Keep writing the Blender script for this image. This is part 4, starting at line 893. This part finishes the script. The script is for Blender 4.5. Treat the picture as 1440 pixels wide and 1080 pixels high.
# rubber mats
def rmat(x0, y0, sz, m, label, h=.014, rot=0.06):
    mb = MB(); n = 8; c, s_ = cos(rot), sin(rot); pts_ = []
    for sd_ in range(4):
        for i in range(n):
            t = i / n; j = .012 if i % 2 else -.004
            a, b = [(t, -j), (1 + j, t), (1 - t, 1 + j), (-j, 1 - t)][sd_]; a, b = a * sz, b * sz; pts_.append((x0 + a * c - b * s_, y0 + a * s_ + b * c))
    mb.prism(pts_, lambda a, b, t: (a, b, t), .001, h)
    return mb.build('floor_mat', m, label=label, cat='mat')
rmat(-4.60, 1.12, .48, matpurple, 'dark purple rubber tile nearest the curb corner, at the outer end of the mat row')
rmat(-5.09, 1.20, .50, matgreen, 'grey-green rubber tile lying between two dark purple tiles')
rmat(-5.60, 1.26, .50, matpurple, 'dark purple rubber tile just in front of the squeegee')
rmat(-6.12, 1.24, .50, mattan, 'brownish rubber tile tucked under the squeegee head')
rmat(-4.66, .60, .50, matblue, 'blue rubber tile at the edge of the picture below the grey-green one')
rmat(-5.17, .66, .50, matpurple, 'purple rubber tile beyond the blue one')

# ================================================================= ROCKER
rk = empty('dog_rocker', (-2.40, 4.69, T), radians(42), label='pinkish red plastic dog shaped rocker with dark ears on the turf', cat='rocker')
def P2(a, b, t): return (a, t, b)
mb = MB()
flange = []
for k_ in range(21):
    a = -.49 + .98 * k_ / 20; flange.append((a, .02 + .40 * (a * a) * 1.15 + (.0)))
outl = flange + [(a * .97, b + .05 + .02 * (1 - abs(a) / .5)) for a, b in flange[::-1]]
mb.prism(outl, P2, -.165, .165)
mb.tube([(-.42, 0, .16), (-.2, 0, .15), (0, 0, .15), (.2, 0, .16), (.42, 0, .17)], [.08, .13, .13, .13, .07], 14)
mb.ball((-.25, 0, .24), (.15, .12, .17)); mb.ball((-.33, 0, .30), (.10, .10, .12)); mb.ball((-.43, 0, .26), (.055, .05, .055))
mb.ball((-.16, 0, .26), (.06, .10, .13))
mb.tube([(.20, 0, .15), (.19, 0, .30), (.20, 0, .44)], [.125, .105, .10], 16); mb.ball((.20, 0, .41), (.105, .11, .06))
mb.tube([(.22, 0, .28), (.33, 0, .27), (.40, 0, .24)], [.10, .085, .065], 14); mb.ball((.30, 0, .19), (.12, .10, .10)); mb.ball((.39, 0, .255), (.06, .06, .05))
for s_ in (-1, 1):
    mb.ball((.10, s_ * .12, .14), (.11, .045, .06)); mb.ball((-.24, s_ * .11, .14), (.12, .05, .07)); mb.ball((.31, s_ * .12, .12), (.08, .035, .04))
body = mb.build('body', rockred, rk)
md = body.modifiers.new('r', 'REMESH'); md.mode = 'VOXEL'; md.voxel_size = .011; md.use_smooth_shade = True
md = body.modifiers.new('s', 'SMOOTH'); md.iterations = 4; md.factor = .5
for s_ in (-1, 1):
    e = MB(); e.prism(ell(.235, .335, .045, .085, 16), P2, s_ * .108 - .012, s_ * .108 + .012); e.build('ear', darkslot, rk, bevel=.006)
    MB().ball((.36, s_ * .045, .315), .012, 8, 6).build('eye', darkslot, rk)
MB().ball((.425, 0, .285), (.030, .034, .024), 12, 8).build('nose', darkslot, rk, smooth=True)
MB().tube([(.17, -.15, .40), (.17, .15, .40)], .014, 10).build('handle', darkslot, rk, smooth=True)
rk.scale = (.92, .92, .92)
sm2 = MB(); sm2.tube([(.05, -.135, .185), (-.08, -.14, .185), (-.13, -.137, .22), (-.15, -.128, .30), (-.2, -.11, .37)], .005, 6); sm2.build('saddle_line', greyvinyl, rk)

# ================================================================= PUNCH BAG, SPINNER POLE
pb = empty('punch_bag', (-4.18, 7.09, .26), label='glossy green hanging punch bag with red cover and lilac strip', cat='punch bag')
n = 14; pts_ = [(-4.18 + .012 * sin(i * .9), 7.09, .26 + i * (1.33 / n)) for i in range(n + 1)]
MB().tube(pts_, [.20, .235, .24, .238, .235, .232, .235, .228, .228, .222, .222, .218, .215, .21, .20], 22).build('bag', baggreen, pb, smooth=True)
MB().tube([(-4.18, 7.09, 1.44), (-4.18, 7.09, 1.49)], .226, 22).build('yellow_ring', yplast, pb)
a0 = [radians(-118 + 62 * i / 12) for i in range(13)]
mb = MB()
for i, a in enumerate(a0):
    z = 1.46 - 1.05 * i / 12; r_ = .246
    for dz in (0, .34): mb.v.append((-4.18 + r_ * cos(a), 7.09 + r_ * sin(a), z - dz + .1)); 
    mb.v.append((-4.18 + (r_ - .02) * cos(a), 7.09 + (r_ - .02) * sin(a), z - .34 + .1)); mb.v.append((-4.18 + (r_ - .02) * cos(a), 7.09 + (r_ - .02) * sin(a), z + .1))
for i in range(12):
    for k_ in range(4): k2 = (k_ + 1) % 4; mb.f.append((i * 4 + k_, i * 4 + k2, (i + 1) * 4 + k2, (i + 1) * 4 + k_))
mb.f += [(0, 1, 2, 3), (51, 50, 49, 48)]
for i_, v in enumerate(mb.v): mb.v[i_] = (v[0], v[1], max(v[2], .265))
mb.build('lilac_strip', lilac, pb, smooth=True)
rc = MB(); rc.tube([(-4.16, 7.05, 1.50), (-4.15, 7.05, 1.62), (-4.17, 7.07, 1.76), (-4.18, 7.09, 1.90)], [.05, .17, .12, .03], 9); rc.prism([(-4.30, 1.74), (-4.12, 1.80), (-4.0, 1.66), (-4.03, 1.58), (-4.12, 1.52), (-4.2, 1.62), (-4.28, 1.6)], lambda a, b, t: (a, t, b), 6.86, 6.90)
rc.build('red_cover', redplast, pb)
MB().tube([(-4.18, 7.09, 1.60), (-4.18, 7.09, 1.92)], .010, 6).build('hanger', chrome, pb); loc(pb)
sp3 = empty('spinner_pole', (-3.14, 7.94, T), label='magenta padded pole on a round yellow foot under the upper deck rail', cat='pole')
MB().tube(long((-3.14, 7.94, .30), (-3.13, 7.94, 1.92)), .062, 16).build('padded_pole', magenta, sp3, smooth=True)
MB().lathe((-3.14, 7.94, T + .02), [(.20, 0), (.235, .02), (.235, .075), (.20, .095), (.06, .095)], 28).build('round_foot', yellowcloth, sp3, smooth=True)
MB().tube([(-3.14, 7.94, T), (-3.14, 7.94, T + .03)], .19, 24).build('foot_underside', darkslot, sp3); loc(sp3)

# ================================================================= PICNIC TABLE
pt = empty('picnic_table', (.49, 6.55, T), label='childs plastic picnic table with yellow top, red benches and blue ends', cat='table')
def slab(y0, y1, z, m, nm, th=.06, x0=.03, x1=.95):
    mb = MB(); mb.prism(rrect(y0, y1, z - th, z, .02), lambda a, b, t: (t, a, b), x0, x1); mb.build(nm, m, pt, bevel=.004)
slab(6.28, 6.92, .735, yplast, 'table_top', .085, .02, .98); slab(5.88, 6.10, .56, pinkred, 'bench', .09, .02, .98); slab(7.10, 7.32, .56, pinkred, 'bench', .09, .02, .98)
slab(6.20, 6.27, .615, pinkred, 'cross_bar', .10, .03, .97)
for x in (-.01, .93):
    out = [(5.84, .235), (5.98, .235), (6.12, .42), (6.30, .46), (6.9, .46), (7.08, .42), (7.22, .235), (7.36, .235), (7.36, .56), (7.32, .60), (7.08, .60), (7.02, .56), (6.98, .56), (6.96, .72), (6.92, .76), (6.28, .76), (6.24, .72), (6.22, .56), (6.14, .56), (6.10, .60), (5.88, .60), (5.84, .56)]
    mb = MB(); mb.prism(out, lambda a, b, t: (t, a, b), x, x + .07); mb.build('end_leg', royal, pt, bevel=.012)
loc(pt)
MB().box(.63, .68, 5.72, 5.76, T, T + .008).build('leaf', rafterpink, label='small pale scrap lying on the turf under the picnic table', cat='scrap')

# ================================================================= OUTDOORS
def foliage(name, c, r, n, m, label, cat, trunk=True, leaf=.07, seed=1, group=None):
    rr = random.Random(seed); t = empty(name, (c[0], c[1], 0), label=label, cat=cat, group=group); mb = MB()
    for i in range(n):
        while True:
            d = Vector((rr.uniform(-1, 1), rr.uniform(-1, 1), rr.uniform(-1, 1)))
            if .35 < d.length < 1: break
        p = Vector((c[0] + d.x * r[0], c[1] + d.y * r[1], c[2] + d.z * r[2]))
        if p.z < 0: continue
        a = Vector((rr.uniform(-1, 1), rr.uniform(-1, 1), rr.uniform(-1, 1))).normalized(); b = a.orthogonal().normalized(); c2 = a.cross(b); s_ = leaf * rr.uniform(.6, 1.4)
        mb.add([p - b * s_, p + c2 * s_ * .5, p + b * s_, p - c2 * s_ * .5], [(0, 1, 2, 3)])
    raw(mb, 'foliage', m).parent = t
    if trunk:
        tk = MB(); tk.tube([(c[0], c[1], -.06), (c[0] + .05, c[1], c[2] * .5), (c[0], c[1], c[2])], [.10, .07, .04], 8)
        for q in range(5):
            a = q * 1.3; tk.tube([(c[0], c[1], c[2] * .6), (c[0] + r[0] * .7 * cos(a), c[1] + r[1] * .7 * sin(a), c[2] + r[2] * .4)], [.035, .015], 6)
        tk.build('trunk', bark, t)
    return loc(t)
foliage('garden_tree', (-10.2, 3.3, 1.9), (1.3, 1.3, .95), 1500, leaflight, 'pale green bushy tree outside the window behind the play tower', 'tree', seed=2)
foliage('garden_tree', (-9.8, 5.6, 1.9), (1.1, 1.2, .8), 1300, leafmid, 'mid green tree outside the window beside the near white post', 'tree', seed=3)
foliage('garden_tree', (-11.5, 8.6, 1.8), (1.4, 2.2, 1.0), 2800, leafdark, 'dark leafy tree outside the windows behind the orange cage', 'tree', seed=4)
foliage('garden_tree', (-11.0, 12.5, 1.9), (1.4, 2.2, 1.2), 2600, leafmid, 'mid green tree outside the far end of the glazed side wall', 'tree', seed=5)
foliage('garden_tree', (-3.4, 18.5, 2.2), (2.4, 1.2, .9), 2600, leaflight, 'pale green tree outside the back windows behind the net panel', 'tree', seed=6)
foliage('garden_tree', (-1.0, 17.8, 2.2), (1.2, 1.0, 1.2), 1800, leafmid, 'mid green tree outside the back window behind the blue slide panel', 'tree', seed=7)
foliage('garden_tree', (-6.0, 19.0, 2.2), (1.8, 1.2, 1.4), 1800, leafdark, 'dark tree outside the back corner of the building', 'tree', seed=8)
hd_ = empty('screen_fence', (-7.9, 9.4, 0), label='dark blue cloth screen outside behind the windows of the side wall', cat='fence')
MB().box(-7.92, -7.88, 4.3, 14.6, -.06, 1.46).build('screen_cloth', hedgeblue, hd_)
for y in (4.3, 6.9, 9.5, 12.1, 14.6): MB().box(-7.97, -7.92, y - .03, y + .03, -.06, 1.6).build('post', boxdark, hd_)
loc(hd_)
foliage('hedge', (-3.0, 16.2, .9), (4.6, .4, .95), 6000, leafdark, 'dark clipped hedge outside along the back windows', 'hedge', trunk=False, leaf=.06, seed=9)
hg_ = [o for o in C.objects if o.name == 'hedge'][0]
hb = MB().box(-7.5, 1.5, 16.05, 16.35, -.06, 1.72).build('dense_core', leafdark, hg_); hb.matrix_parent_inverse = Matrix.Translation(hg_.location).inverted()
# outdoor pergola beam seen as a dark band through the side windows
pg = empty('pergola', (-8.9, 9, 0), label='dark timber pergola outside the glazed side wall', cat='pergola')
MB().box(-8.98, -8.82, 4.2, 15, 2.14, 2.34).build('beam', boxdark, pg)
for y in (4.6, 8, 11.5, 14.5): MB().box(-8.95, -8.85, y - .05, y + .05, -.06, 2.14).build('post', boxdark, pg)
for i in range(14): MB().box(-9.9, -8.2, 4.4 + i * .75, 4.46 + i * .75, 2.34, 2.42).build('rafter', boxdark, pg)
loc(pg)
──────────────────────────────
**DESCRIPTION OF THE TASK**
Quote the data above verbatim from its first line to the line that includes "rmat(-5.17, .66, .50, matpurple, 'purple", with both boundary lines retained.

**ANSWER TO THIS EXERCISE**
Keep writing the Blender script for this image. This is part 4, starting at line 893. This part finishes the script. The script is for Blender 4.5. Treat the picture as 1440 pixels wide and 1080 pixels high.
# rubber mats
def rmat(x0, y0, sz, m, label, h=.014, rot=0.06):
    mb = MB(); n = 8; c, s_ = cos(rot), sin(rot); pts_ = []
    for sd_ in range(4):
        for i in range(n):
            t = i / n; j = .012 if i % 2 else -.004
            a, b = [(t, -j), (1 + j, t), (1 - t, 1 + j), (-j, 1 - t)][sd_]; a, b = a * sz, b * sz; pts_.append((x0 + a * c - b * s_, y0 + a * s_ + b * c))
    mb.prism(pts_, lambda a, b, t: (a, b, t), .001, h)
    return mb.build('floor_mat', m, label=label, cat='mat')
rmat(-4.60, 1.12, .48, matpurple, 'dark purple rubber tile nearest the curb corner, at the outer end of the mat row')
rmat(-5.09, 1.20, .50, matgreen, 'grey-green rubber tile lying between two dark purple tiles')
rmat(-5.60, 1.26, .50, matpurple, 'dark purple rubber tile just in front of the squeegee')
rmat(-6.12, 1.24, .50, mattan, 'brownish rubber tile tucked under the squeegee head')
rmat(-4.66, .60, .50, matblue, 'blue rubber tile at the edge of the picture below the grey-green one')
rmat(-5.17, .66, .50, matpurple, 'purple rubber tile beyond the blue one')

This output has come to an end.